___ Data shown

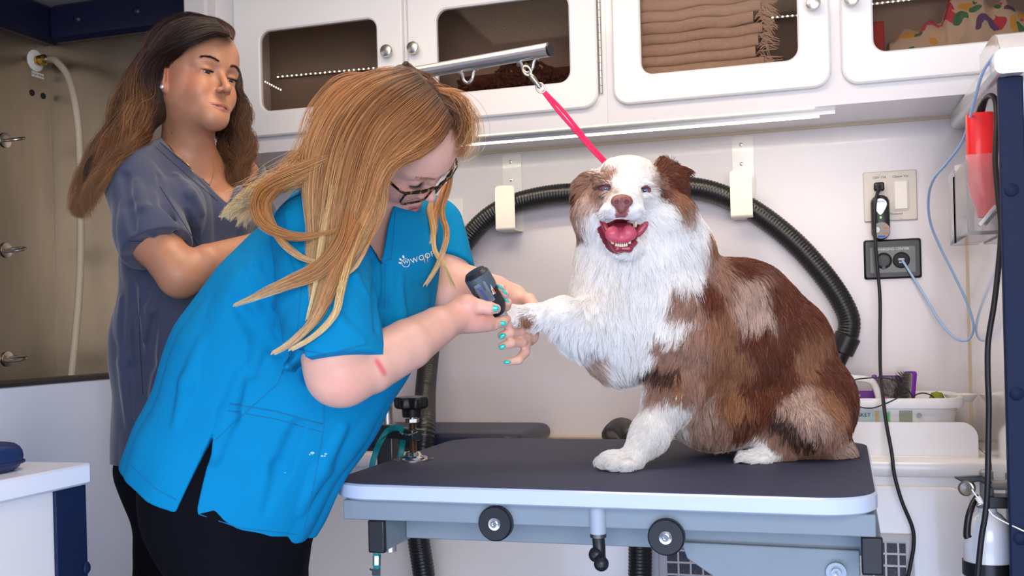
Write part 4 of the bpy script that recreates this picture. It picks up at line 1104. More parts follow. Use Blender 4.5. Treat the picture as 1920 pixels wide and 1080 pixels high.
        ids = np.concatenate(C_id); vs = np.concatenate(C_v); q = np.concatenate(E_q)
        order = np.argsort(ids); sid = ids[order]
        loc = np.searchsorted(sid, q); loc = np.clip(loc, 0, len(sid) - 1)
        ok = (sid[loc] == q).all(1)
        faces = order[loc[ok]]
        if clip is not None:
            keepv = clip(vs); faces = faces[keepv[faces].all(1)]
            used = np.zeros(len(vs), bool); used[faces.ravel()] = True
            mp = np.cumsum(used) - 1; vs = vs[used]; faces = mp[faces]
        return vs, faces

def vnormals(vs, fs):
    a = vs[fs[:, 2]] - vs[fs[:, 0]]; b = vs[fs[:, 3 if fs.shape[1] == 4 else 1]] - vs[fs[:, 1]] if fs.shape[1] == 4 else vs[fs[:, 1]] - vs[fs[:, 0]]
    n = np.cross(a, b) if fs.shape[1] == 4 else np.cross(b, a)
    out = np.zeros_like(vs)
    for k in range(fs.shape[1]): np.add.at(out, fs[:, k], n)
    return out / np.maximum(np.linalg.norm(out, axis=1), 1e-12)[:, None]
def relax(vs, fs, it=2, lam=.5):
    for _ in range(it):
        acc = np.zeros_like(vs); cnt = np.zeros(len(vs))
        for k in range(fs.shape[1]):
            j = (k + 1) % fs.shape[1]
            np.add.at(acc, fs[:, k], vs[fs[:, j]]); np.add.at(cnt, fs[:, k], 1)
            np.add.at(acc, fs[:, j], vs[fs[:, k]]); np.add.at(cnt, fs[:, j], 1)
        vs = vs + lam * (acc / np.maximum(cnt, 1)[:, None] - vs)
    return vs
def sample(vs, fs, n, rng, ok=None):
    """random points on the skin with normals"""
    N = vnormals(vs, fs)
    a = vs[fs[:, 0]]; b = vs[fs[:, 1]]; c = vs[fs[:, 2]]; d = vs[fs[:, 3]]
    ar = np.linalg.norm(np.cross(c - a, d - b), axis=1)
    if ok is not None: ar = ar * ok((a + c) / 2)
    f = rng.choice(len(fs), n, p=ar / ar.sum())
    u = rng.random(n)[:, None]; v = rng.random(n)[:, None]
    P = (a[f] * (1 - u) + b[f] * u) * (1 - v) + (d[f] * (1 - u) + c[f] * u) * v
    Nn = (N[fs[f, 0]] * (1 - u) + N[fs[f, 1]] * u) * (1 - v) + (N[fs[f, 3]] * (1 - u) + N[fs[f, 2]] * u) * v
    return P, Nn / np.maximum(np.linalg.norm(Nn, axis=1), 1e-9)[:, None]

def strands(name, pts, rad, cols, m, parent):
    """pts (n, k, 3) world, rad (n, k) or (k,), cols (n, 3) or (n, k, 3)"""
    n, k, _ = pts.shape; L = wloc(parent)
    hc = bpy.data.hair_curves.new(name)
    hc.add_curves([k] * n)
    hc.attributes['position'].data.foreach_set('vector', (pts - L).astype(np.float32).ravel())
    ra = hc.attributes.get('radius') or hc.attributes.new('radius', 'FLOAT', 'POINT')
    ra.data.foreach_set('value', np.broadcast_to(rad, (n, k)).astype(np.float32).ravel())
    if cols.ndim == 2:
        ca = hc.attributes.new('col', 'FLOAT_COLOR', 'CURVE'); c4 = np.ones((n, 4), np.float32); c4[:, :3] = cols
    else:
        ca = hc.attributes.new('col', 'FLOAT_COLOR', 'POINT'); c4 = np.ones((n * k, 4), np.float32); c4[:, :3] = cols.reshape(-1, 3)
    ca.data.foreach_set('color', c4.ravel())
    hc.materials.append(m)
    o = bpy.data.objects.new(name, hc); link(o, parent)
    return o
def eyeball(name, c, r, gaze, iris, parent, white=(.72, .70, .69), ir=.55, pr=.24, up=(0, 0, 1)):
    x, y, a = frame_from(gaze, up); c = np.array(c, float)
    vs = []; cols = []; n = 28; m = 22; fs = []
    for j in range(m + 1):
        ph = (j / m) ** 1.5 * math.pi
        for i in range(n):
            t = 2 * math.pi * i / n
            bulge = 1 + .06 * max(0, 1 - (ph / (ir * 1.05)) ** 2)
            vs.append(c + r * bulge * (a * math.cos(ph) + (x * math.cos(t) + y * math.sin(t)) * math.sin(ph)))
            q = ph
            if q < pr: cols.append((.004, .004, .006))
            elif q < ir: f = (q - pr) / (ir - pr); w = 1.15 - .7 * max(0, f - .7) / .3; cols.append(tuple(v * w * (1 + .25 * math.sin(i * 3.7)) for v in iris))
            else: cols.append(white)
    for j in range(m):
        for i in range(n):
            k = (i + 1) % n; fs.append((j * n + i, j * n + k, (j + 1) * n + k, (j + 1) * n + i))
    eyem = mat('wet_eye', (1, 1, 1), rough=.06, coat=1, vcol='col')
    return mesh_obj(name, vs, fs, eyem, parent, cols=np.array(cols), angle=180)
def px2m(r, s): return r * s / FPX
def rot_ax(deg, tilt=0, yaw=0):
    """image-plane frame rotated by deg (anticlockwise); rows are the axes"""
    a = math.radians(deg); x = IX * math.cos(a) + IY * math.sin(a); y = -IX * math.sin(a) + IY * math.cos(a); z = FW.copy()
    if tilt:
        b = math.radians(tilt); y, z = y * math.cos(b) + z * math.sin(b), -y * math.sin(b) + z * math.cos(b)
    if yaw:
        b = math.radians(yaw); x, z = x * math.cos(b) + z * math.sin(b), -x * math.sin(b) + z * math.cos(b)
    return np.array([x, y, z])
def lerp_field(P, ctrl_p, ctrl_v, power=4, eps=.012, wz=.35):
    """inverse distance interpolation of control vectors; depth counts less"""
    out = np.zeros((len(P), ctrl_v.shape[1])); W = np.zeros(len(P))
    A = np.stack([IX, IY, FW * wz]); Q = P @ A.T; Cc = ctrl_p @ A.T
    for i in range(len(Cc)):
        d2 = ((Q - Cc[i]) ** 2).sum(1) + eps * eps; w = 1 / d2 ** (power / 2)
        out += w[:, None] * ctrl_v[i]; W += w
    return out / W[:, None]
def surf(sd, px, py, s0=1.2, s1=2.9, off=0.0, default=None):
    """first point of the volume met by the sight line through a photo pixel"""
    s = s0
    r = ray(px, py); ln = np.linalg.norm(r)
    for _ in range(160):
        p = CAM + s * r; d = float(sd.ev(p[None])[0]) - off
        if d < 2e-4: return p
        s += max(2e-4, d * .6) / ln
        if s > s1: break
    return default
# ================================================================ the dog
dog = thing('dog', V(1350, 850, 2.08), 'fluffy red merle and white sheepdog sitting on the grooming table, mouth open, paw lifted', 'dog')
def E(sd, px, py, s, rx, ry, rz, deg=0, k=.03, op='u', tilt=0, yaw=0):
    sd.ell(V(px, py, s), (px2m(rx, s), px2m(ry, s), rz), rot_ax(deg, tilt, yaw), k, op)
def K(sd, p, q, k=.03, op='u', sq=None):
    """p, q: (px, py, s, r_px)"""
    sd.cone(V(*p[:3]), V(*q[:3]), px2m(p[3], p[2]), px2m(q[3], q[2]), k, op, sq)
dg = Sdf()
# trunk
K(dg, (1245, 560, 2.14, 118), (1375, 655, 2.17, 134), .05); K(dg, (1375, 655, 2.17, 134), (1480, 755, 2.16, 108), .05)
E(dg, 1500, 755, 2.13, 86, 92, .13, 0, .05); E(dg, 1470, 640, 2.17, 66, 72, .12, -40, .06); E(dg, 1395, 565, 2.16, 62, 66, .11, -40, .06)
E(dg, 1175, 560, 2.08, 102, 118, .11, 0, .05)           # chest
E(dg, 1200, 470, 2.09, 112, 72, .11, -8, .05); E(dg, 1268, 455, 2.11, 52, 58, .09, 0, .05)            # neck ruff
E(dg, 1165, 640, 2.04, 70, 75, .08, 20, .05)
E(dg, 1360, 778, 2.10, 108, 62, .12, 0, .05); E(dg, 1250, 335, 2.035, 18, 20, .02, 0, .015)           # belly
E(dg, 1280, 620, 2.04, 62, 110, .07, 8, .05)           # shoulder
# standing front leg
K(dg, (1272, 660, 2.01, 56), (1262, 738, 1.985, 46), .04); K(dg, (1262, 738, 1.985, 44), (1218, 815, 1.955, 31), .03); K(dg, (1218, 815, 1.955, 31), (1190, 852, 1.94, 22), .02)
E(dg, 1165, 861, 1.935, 37, 15, .034, -4, .012)
for dx, dy, ds in ((1134, 864, 1.950), (1138, 867, 1.928), (1155, 870, 1.908), (1176, 870, 1.900)): E(dg, dx, dy, ds, 15, 10, .0115, 0, .004)
# far front leg, hidden behind the white one, carries nothing: the lifted leg
K(dg, (1150, 600, 2.02, 58), (1085, 612, 1.985, 40), .04); K(dg, (1085, 606, 1.985, 36), (1052, 590, 1.965, 26), .03)
K(dg, (1055, 588, 1.965, 26), (1000, 592, 1.94, 18.5), .02); K(dg, (1000, 592, 1.94, 18.5), (972, 592, 1.925, 18), .015)
for dx, dy, ds in ((956, 581, 1.93), (951, 590, 1.915), (957, 600, 1.91), (968, 605, 1.915)): E(dg, dx, dy, ds, 13, 8.5, .012, 10, .006)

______

Write out, word for word, the lines from the start of the data through the one holding "return vs, faces". Omit pictures.

Write part 4 of the bpy script that recreates this picture. It picks up at line 1104. More parts follow. Use Blender 4.5. Treat the picture as 1920 pixels wide and 1080 pixels high.
        ids = np.concatenate(C_id); vs = np.concatenate(C_v); q = np.concatenate(E_q)
        order = np.argsort(ids); sid = ids[order]
        loc = np.searchsorted(sid, q); loc = np.clip(loc, 0, len(sid) - 1)
        ok = (sid[loc] == q).all(1)
        faces = order[loc[ok]]
        if clip is not None:
            keepv = clip(vs); faces = faces[keepv[faces].all(1)]
            used = np.zeros(len(vs), bool); used[faces.ravel()] = True
            mp = np.cumsum(used) - 1; vs = vs[used]; faces = mp[faces]
        return vs, faces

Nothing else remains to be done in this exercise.